> [DATASET SECTION]
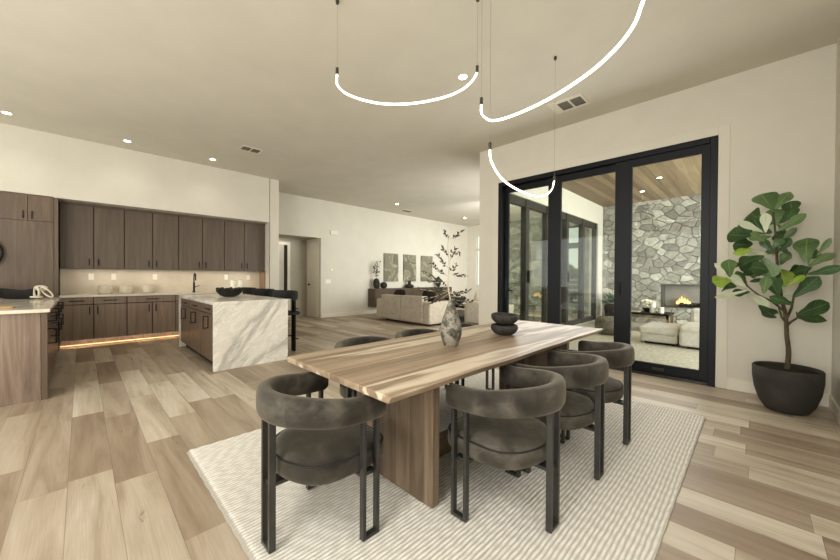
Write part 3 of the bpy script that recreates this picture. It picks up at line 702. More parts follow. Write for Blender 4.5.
# ------------------------------------------------------------------ rug
bm = bmesh.new(); X0, X1, Y0, Y1 = -2.83, -.30, .52, 3.96
nx, ny = 840, 150; pitch = .0218; rows = []
rnd = random.Random(3); ph = [rnd.random()*6.28 for _ in range(200)]
for j in range(ny+1):
    y = Y0+(Y1-Y0)*j/ny; row = []
    for i in range(nx+1):
        x = X0+(X1-X0)*i/nx; u = (x-X0)/pitch; k = int(u)
        wob = .05*math.sin(y*14+ph[k % 200])+.05*math.sin(y*43+ph[(k*7) % 200])+.06*math.sin(y*5+k*.05)
        f = (math.sin(2*PI*(u+wob))*.5+.5)
        z = .009+.0065*f**.7*(.8+.2*math.sin(y*70+ph[(k*3) % 200]))
        xx, yy = x, y
        if i in (0, nx): xx += .002*math.sin(y*31)
        if j in (0, ny): yy += .0015*math.sin(x*47)
        row.append(bm.verts.new((xx, yy, z if 0 < i < nx and 0 < j < ny else .001)))
    rows.append(row)
for a, b in zip(rows, rows[1:]):
    for i in range(nx): bm.faces.new((a[i], a[i+1], b[i+1], b[i]))
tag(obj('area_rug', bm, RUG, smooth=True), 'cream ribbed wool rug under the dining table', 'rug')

# ------------------------------------------------------------------ table decor
VX, VY = -1.555, 1.885
t = thing('vase', 'mottled grey teardrop vase on the dining table', 'vase', (VX, VY, TZ))
bm = bmesh.new(); lathe(bm, [(.046, 0), (.052, .006), (.066, .045), (.077, .085), (.079, .11), (.074, .15), (.06, .2), (.042, .25), (.027, .295), (.018, .325), (.0165, .335), (.013, .336), (.011, .3)], 40)
obj('body', bm, VASEM, t, smooth='auto')
D0 = (Vector((VX, VY, 0))).dot(Vector((FF.x, FF.y, 0)).normalized())
t = thing('leafy_branch', 'tall dry olive branch with small leaves standing in the mottled vase', 'branch')
top = Vector((VX, VY, TZ+.315))
stem = spline([top, at(448, 285, D0), at(449, 262, D0), at(447.5, 246, D0+.02), at(449.5, 236, D0+.04)], 6)
bm = bmesh.new(); tube(bm, stem, [.0055-.0037*i/len(stem) for i in range(len(stem))], 8)
sprays = [(449, 240, 444, 230), (450, 239, 462.5, 230), (449, 257, 442, 246), (449, 252, 460, 252), (448, 276, 431, 263), (449, 272, 457, 264), (449, 273, 467, 275), (448, 281, 428, 281), (448, 290, 419, 289), (448, 291, 424, 299), (449, 288, 456, 300), (449, 293, 470, 290), (449, 298, 472, 301), (448, 285, 434, 291), (449, 262, 455, 248), (448, 268, 437, 254), (449, 296, 462, 306), (448, 283, 424, 272), (448, 294, 430, 303), (449, 292, 464, 296)]
lf = bmesh.new(); rr = random.Random(5)
def leaflet(bm, p, d, ln, wd, nrm):
    d = d.normalized(); s = d.cross(nrm).normalized()
    v = [bm.verts.new(q) for q in (p, p+d*ln*.4+s*wd, p+d*ln, p+d*ln*.4-s*wd)]; bm.faces.new(v)
for k, (a, b, c, d) in enumerate(sprays):
    dz = rr.uniform(-.12, .12); A = at(a, b, D0); B = at(c, d, D0+dz); m = (A+B)/2+Vector((0, 0, -.01))
    sp = spline([A, m, B], 4); tube(bm, sp, .0018, 5)
    L = (B-A).length; n = max(9, int(L/.0068))
    for i in range(n):
        f = .18+.82*i/n; p = A.lerp(B, f)+Vector((0, 0, -.01))*(1-abs(2*f-1))
        dr = (B-A).normalized()+Vector((rr.uniform(-1, 1), rr.uniform(-1, 1), rr.uniform(-.9, 1.0)))*.85
        leaflet(lf, p, dr, rr.uniform(.02, .036), rr.uniform(.0048, .0085), Vector((rr.uniform(-1, 1), rr.uniform(-1, 1), rr.uniform(-1, 1))))
obj('stem', bm, STEMP, t, smooth=True)
obj('leaves', lf, OLIVE, t)['kind'] = 'stuff'
def bowl(z, lab, tl):
    bm = bmesh.new(); lathe(bm, [(.055, 0), (.085, .012), (.11, .038), (.117, .062), (.113, .08), (.104, .086), (.098, .078), (.09, .045), (.05, .022)], 40, tilt=Matrix.Rotation(tl, 3, 'Y'))
    o = obj('bowl', bm, BOWLM, smooth='auto'); o.location = (-1.545, 2.6, z); tag(o, lab, 'bowl', 'stacked black bowls on the dining table')
bowl(TZ, 'lower rough black bowl of the stack on the dining table', 0); bowl(TZ+.092, 'upper rough black bowl of the stack on the dining table', .05)

# ------------------------------------------------------------------ pendant lights
def pendant(A, B, pix, lab):
    t = thing('pendant_light', lab, 'light', (0, 0, 0), 0, 'glowing curved tube lights over the table')
    A = Vector(A); B = Vector(B); hd = Vector((B.x-A.x, B.y-A.y, 0)); n = Vector((-hd.y, hd.x, 0)).normalized()
    eye = Vector((0, 0, EYE)); pts = []
    for (x, y) in pix:
        d = at(x, y, 1)-eye; k = (A-eye).dot(n)/d.dot(n); pts.append(eye+d*k)
    pts[0] = Vector((A.x, A.y, A.z)); pts[-1] = Vector((B.x, B.y, B.z))
    sp = spline(pts, 5); bm = bmesh.new(); tube(bm, sp, .0075, 10); obj('glowing_tube', bm, LED, t, smooth=True)
    ch_ = bmesh.new(); tube(ch_, [p+Vector((0, 0, .0085)) for p in sp], .004, 6); obj('channel', ch_, PLASTIC, t, smooth=True)
    for P in (A, B):
        obj('end_cap', T((P.x, P.y, P.z-.005), (P.x, P.y, P.z+.05), r=.0125, n=12), LEGM, t, smooth='auto')
        obj('cable', T((P.x, P.y, P.z+.05), (P.x, P.y, H), r=.0011, n=6), GRILLE2, t)
        obj('ceiling_mount', T((P.x, P.y, H-.03), (P.x, P.y, H), r=.014, n=14), LEGM, t, smooth='auto')
pendant((-2.475, 1.5, 2.93), (-1.63, 2.29, 2.93), [(336, 77), (337, 84), (342, 90.5), (350, 95.5), (366.6, 101), (385, 104), (407, 104), (429, 101), (449.6, 95.5), (463.7, 88.5), (472.5, 80.5), (476.5, 72)], 'curved glowing tube light at the left, nearest the kitchen side')
pendant((-1.56, 2.25, 2.63), (-.39, 1.936, 2.64), [(480, 105), (481.5, 113), (487, 119), (494, 120.6), (506, 118), (526.5, 110), (550.8, 98), (575, 83), (599, 65), (619.6, 44.5), (633.8, 25), (640.6, 8), (642, -4)], 'large curved glowing tube light sweeping up to the top right')
pendant((-1.49, 2.27, 2.26), (-1.49, 3.47, 2.26), [(489.2, 149), (490.9, 160), (498, 174), (508, 184), (522.4, 192), (534.6, 196), (544.7, 195.3), (551.6, 189.5), (554, 180)], 'lowest curved glowing tube light in front of the sliding door')

# ------------------------------------------------------------------ potted fig
PX, PY = .225, 4.74
t = thing('potted_fiddle_leaf_fig', 'fiddle leaf fig in a charcoal pot in the right corner', 'plant', (0, 0, 0))
bm = bmesh.new(); lathe(bm, [(.12, .0), (.145, .006), (.19, .08), (.222, .19), (.236, .3), (.238, .4), (.231, .413), (.219, .408), (.213, .36)], 48, (PX, PY, 0)); obj('pot', bm, CONCRETE, t, smooth='auto')
bm = bmesh.new(); rnd = random.Random(2)
lathe(bm, [(.21, .34), (.206, .385), (.12, .395), (.03, .398)], 40, (PX, PY, 0)); obj('soil', bm, SOIL, t, smooth=True)
DP = Vector((PX, PY, 0)).dot(Vector((FF.x, FF.y, 0)).normalized())
def q1(x, y): return (710+x/5.6, 180+y/5.6)
def q2(x, y): return (710+x/5.6, 260+y/5.6)
def P3(p, dd=0): return at(p[0], p[1], DP+dd)
bm = bmesh.new()
tr = spline([Vector((PX, PY, .37)), P3(q2(440, 520)), P3(q2(430, 420)), P3(q2(424, 310)), P3(q2(400, 210), .03), P3(q1(378, 480), .03), P3(q1(372, 380)), P3(q1(365, 280)), P3(q1(355, 180))], 6)
tube(bm, tr, [.021-.015*i/len(tr) for i in range(len(tr))], 10)
for br in ([q2(428, 370), q2(455, 345), q2(488, 322), q2(484, 290)], [q2(424, 345), q2(402, 320), q2(385, 270)], [q2(418, 290), q2(350, 235), q2(280, 200), q2(215, 150), q2(165, 95)], [q2(428, 330), q2(455, 270), q2(470, 210), q2(520, 110), q1(545, 510), q1(560, 470)]):
    sp = spline([P3(p, .015*i) for i, p in enumerate(br)], 5); tube(bm, sp, [.011-.006*i/len(sp) for i in range(len(sp))], 8)
obj('trunk', bm, BARK, t, smooth=True)
def fig_leaf(b, tp, wpx, mat, seed, dd=None):
    r = random.Random(seed); db = r.uniform(-.08, .08) if dd is None else dd
    db2 = db+r.uniform(-.1, .1)
    A = P3(b, db); B = P3(tp, db2)
    while max(A.x, B.x) > XR-.05 or max(A.y, B.y) > YW-.08: db -= .03; db2 -= .03; A = P3(b, db); B = P3(tp, db2)
    view = (A-Vector((0, 0, EYE))).normalized()
    L = (B-A).length; d = (B-A)/L; s = d.cross(view).normalized(); n = s.cross(d).normalized()
    px = math.hypot(b[0]-tp[0], b[1]-tp[1]); W = L*(wpx/5.6)/max(px, 1)*.7; B = A+(B-A)*1.06
    tw = r.uniform(-.45, .45); s2 = (s*math.cos(tw)+n*math.sin(tw)); n2 = s2.cross(d).normalized()
    cup = r.uniform(.12, .3)*(1 if r.random() < .7 else -1); arc = r.uniform(-.12, .16)
    bm = bmesh.new(); uv = bm.loops.layers.uv.new('UVMap'); rows = []; NI, NJ = 12, 6
    for i in range(NI+1):
        f = i/NI; w = W*(.07+1.22*f**.95*(1-f**4.5))*(1-.18*math.exp(-((f-.36)/.13)**2)) if f < 1 else W*.04
        if i == 0: w = W*.05
        row = []
        for j in range(NJ+1):
            g = -1+2*j/NJ
            p = A+d*(L*f)+s2*(w*g)+n2*(cup*abs(g)**1.5*w+arc*L*math.sin(PI*f)+.02*W*math.sin(f*26+j*1.3)*abs(g))
            row.append((bm.verts.new(p), (j/NJ, f)))
        rows.append(row)
    for a, c in zip(rows, rows[1:]):
        for j in range(NJ):
            q = (a[j], a[j+1], c[j+1], c[j]); fc = bm.faces.new([v[0] for v in q])
            for lp, v in zip(fc.loops, q): lp[uv].uv = v[1]
    # short leaf stalk
    obj('leaf', bm, mat, t, smooth=True)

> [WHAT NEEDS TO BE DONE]
Reproduce the material above from its first line through the line containing "tag(obj('area_rug', bm, RUG, smooth=True), 'cream", both ends included, and skip every picture.

> [FINISHED ANSWER]
Write part 3 of the bpy script that recreates this picture. It picks up at line 702. More parts follow. Write for Blender 4.5.
# ------------------------------------------------------------------ rug
bm = bmesh.new(); X0, X1, Y0, Y1 = -2.83, -.30, .52, 3.96
nx, ny = 840, 150; pitch = .0218; rows = []
rnd = random.Random(3); ph = [rnd.random()*6.28 for _ in range(200)]
for j in range(ny+1):
    y = Y0+(Y1-Y0)*j/ny; row = []
    for i in range(nx+1):
        x = X0+(X1-X0)*i/nx; u = (x-X0)/pitch; k = int(u)
        wob = .05*math.sin(y*14+ph[k % 200])+.05*math.sin(y*43+ph[(k*7) % 200])+.06*math.sin(y*5+k*.05)
        f = (math.sin(2*PI*(u+wob))*.5+.5)
        z = .009+.0065*f**.7*(.8+.2*math.sin(y*70+ph[(k*3) % 200]))
        xx, yy = x, y
        if i in (0, nx): xx += .002*math.sin(y*31)
        if j in (0, ny): yy += .0015*math.sin(x*47)
        row.append(bm.verts.new((xx, yy, z if 0 < i < nx and 0 < j < ny else .001)))
    rows.append(row)
for a, b in zip(rows, rows[1:]):
    for i in range(nx): bm.faces.new((a[i], a[i+1], b[i+1], b[i]))
tag(obj('area_rug', bm, RUG, smooth=True), 'cream ribbed wool rug under the dining table', 'rug')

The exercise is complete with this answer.